Since one's interlocutor is actually saying that a 3-year-old child is an adult, and possibly believing it, how do we change our belief about meaning?

There must be more obvious cases. Another one would be the taste of twater for Putnan. I see that Barbara Abbott wrote about this for the Aristotelian Society.

Or consider Copernicus:

"I used to believe that the sun went around the earth, but I changed my mind."

---- No change of meaning involved. But surely there are such changes of meaning in the history of science. Indeed, that was Quine's point about Duhem, etc.

I can't think of one! Perhaps Einstein's ideas as 'changing the meaning' of 'time' and 'space' (notably space) as the idea was understood in Newtonian physics? Etc.

Saturday, May 1, 2010

Stekeler cites Grice and Carnap in abstract to his essay

"The project of developing a pragmatic theory of meaning aims at an antimetaphysical, therefore antirepresentationalist and antisubjectivist, analysis of truth and reference. In order to understand this project we have to remember the turns of twists given to Frege's and Wittgenstein's original idea of inferential semantics (with Kant and Hegel as predecessors) in later developments like formal axiomatic theories (Hilbert, Tarski, Carnap), regularist behaviorism (Quine), mental regulism and interpretationism (Chomsky, Davidson), social behaviorism (Sellars, Millikan), intentionalism (Grice), conventionalism (D. Lewis), justificational theories (Dummett, Lorenzen) and, finally, Brandom's normative pragmatics."
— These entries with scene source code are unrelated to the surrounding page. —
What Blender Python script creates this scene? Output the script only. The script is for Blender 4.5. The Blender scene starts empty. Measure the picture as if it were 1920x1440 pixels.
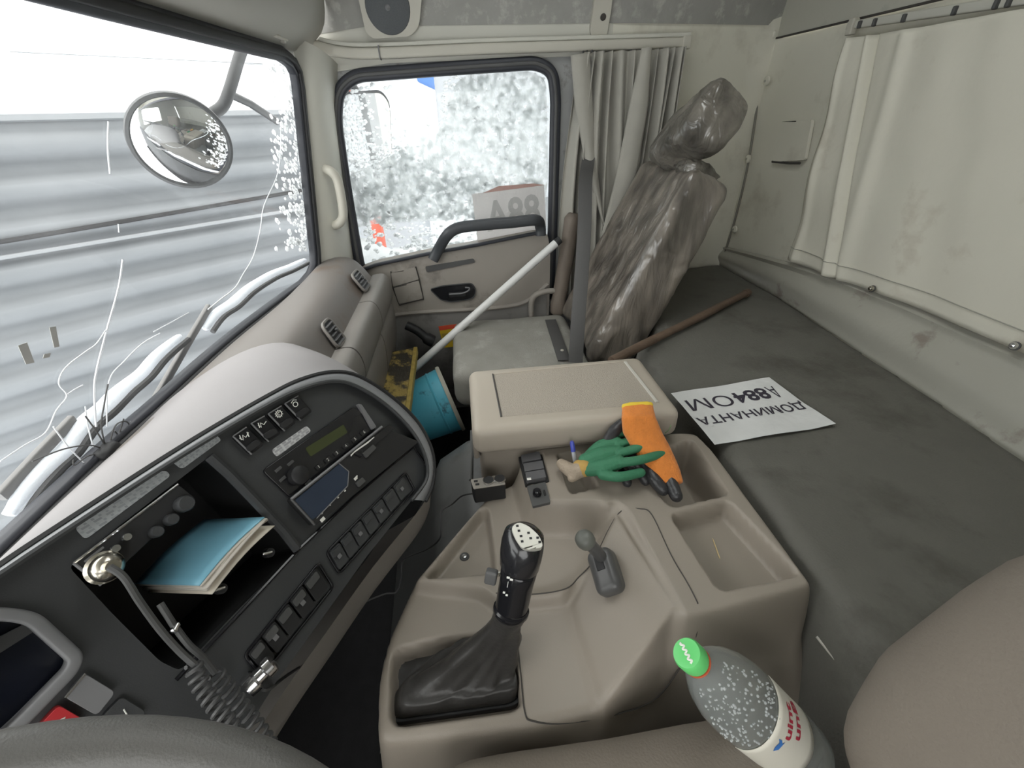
import bpy, bmesh, math, random
import numpy as np
from mathutils import Vector, Matrix, geometry
random.seed(7); RNG = np.random.default_rng(11)
SC = bpy.context.scene
COL = SC.collection

# ------------------------------------------------------------------ camera
# Cab axes: +X towards the passenger door, +Y towards the windscreen, +Z up, floor of the cab at z = 0 (metres)
CAM = np.array([0.0, 0.0, 1.28])
F_PX = 790.0
def _n(v): return v / np.linalg.norm(v)
AX = _n(np.array([-110.0, -505.0, F_PX]))
AD = np.array([44.0, 1287.0, F_PX]); AD = _n(AD - AX * AX.dot(AD))
AZ = -AD; AY = np.cross(AZ, AX)
RM = np.stack([AX, AY, AZ])
cam_d = bpy.data.cameras.new('camera'); cam = bpy.data.objects.new('camera', cam_d); COL.objects.link(cam)
cam_d.sensor_fit = 'HORIZONTAL'; cam_d.sensor_width = 36.0; cam_d.lens = F_PX / 1920.0 * 36.0
cam_d.clip_start = 0.01; cam_d.clip_end = 200
_r = RM @ np.array([1, 0, 0]); _u = RM @ np.array([0, -1, 0]); _b = RM @ np.array([0, 0, -1])
cam.matrix_world = Matrix(((_r[0], _u[0], _b[0], CAM[0]), (_r[1], _u[1], _b[1], CAM[1]), (_r[2], _u[2], _b[2], CAM[2]), (0, 0, 0, 1)))
SC.camera = cam

# ------------------------------------------------------------------ sky and exposure (overcast winter daylight)
W = bpy.data.worlds.new('sky'); SC.world = W; W.use_nodes = True
_nt = W.node_tree; _nt.nodes.clear()
_o = _nt.nodes.new('ShaderNodeOutputWorld'); _bg = _nt.nodes.new('ShaderNodeBackground')
_tc = _nt.nodes.new('ShaderNodeTexCoord'); _sx = _nt.nodes.new('ShaderNodeSeparateXYZ'); _mr = _nt.nodes.new('ShaderNodeMapRange')
_cr = _nt.nodes.new('ShaderNodeMix'); _cr.data_type = 'RGBA'
_nt.links.new(_tc.outputs['Generated'], _sx.inputs[0]); _nt.links.new(_sx.outputs['Z'], _mr.inputs['Value'])
_mr.inputs['From Min'].default_value = 0.0; _mr.inputs['From Max'].default_value = 1.0
_nt.links.new(_mr.outputs['Result'], _cr.inputs['Factor'])
_cr.inputs['A'].default_value = (0.90, 0.91, 0.90, 1); _cr.inputs['B'].default_value = (1.18, 1.16, 1.12, 1)
_nt.links.new(_cr.outputs['Result'], _bg.inputs['Color']); _bg.inputs['Strength'].default_value = 1.0
_nt.links.new(_bg.outputs[0], _o.inputs[0])
vs = SC.view_settings; vs.view_transform = 'Standard'; vs.look = 'None'; vs.gamma = 1.0; vs.exposure = 2.2; vs.use_curve_mapping = False
SC.cycles.use_denoising = True; SC.cycles.max_bounces = 10; SC.cycles.diffuse_bounces = 6; SC.cycles.transparent_max_bounces = 24
SC.cycles.sample_clamp_indirect = 6.0

# ------------------------------------------------------------------ measuring: a pixel of the photograph met with a plane of the cab
def ray(px, py): return RM @ np.array([px - 960.0, py - 720.0, F_PX])
def az(p, z): d = ray(p[0], p[1]); return CAM + d * ((z - CAM[2]) / d[2])
def ax(p, x): d = ray(p[0], p[1]); return CAM + d * ((x - CAM[0]) / d[0])
def ay(p, y): d = ray(p[0], p[1]); return CAM + d * ((y - CAM[1]) / d[1])
def apl(p, o, n): d = ray(p[0], p[1]); o = np.asarray(o, float); n = np.asarray(n, float); return CAM + d * ((o - CAM).dot(n) / d.dot(n))
def adep(p, dep): return CAM + ray(p[0], p[1]) * (dep / F_PX)
def V(*a): return np.array(a, float)

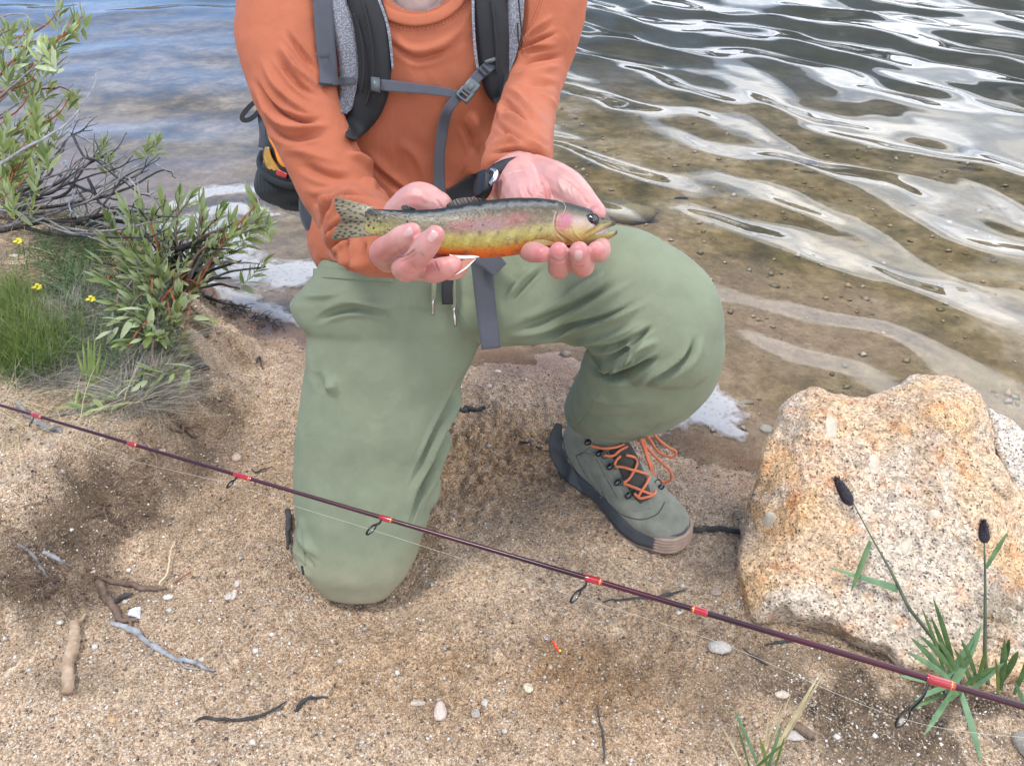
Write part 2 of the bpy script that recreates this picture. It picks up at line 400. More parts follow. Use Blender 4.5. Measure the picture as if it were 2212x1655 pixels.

I propose this as interesting stuff for Grice/Carnap interface

Gricean Belief Change
Authors:Delgrande, James P
Nayak, Abhaya C
Pagnucco, Maurice
Source:Studia Logica: An International Journal for Symbolic Logic, 79(1), 97-113. 17 p. February 2005.
Document Type:Journal Article
Subjects:BELIEF
CONVERSATIONAL IMPLICATURE
LOGIC
REVISION
SEMANTICS
Persons as Subjects:GRICE, H PAUL
Abstract:One of the standard principles of rationality guiding traditional accounts of belief change is the principle of minimal change: a reasoner's belief corpus should be modified in a minimal fashion when assimilating new information. This rationality principle has stood belief change in good stead. However, it does not deal properly with all belief change scenarios. We introduce a novel account of belief change motivated by one of Grice's maxims of conversational implicature: the reasoner's belief corpus is modified in a minimal fashion to assimilate exactly the new information.

----

The idea:

Carnap seems to suggest that if we change our 'minds', we change the linguistic framework.

Grice seems more consistent with 'ordinary usage' here?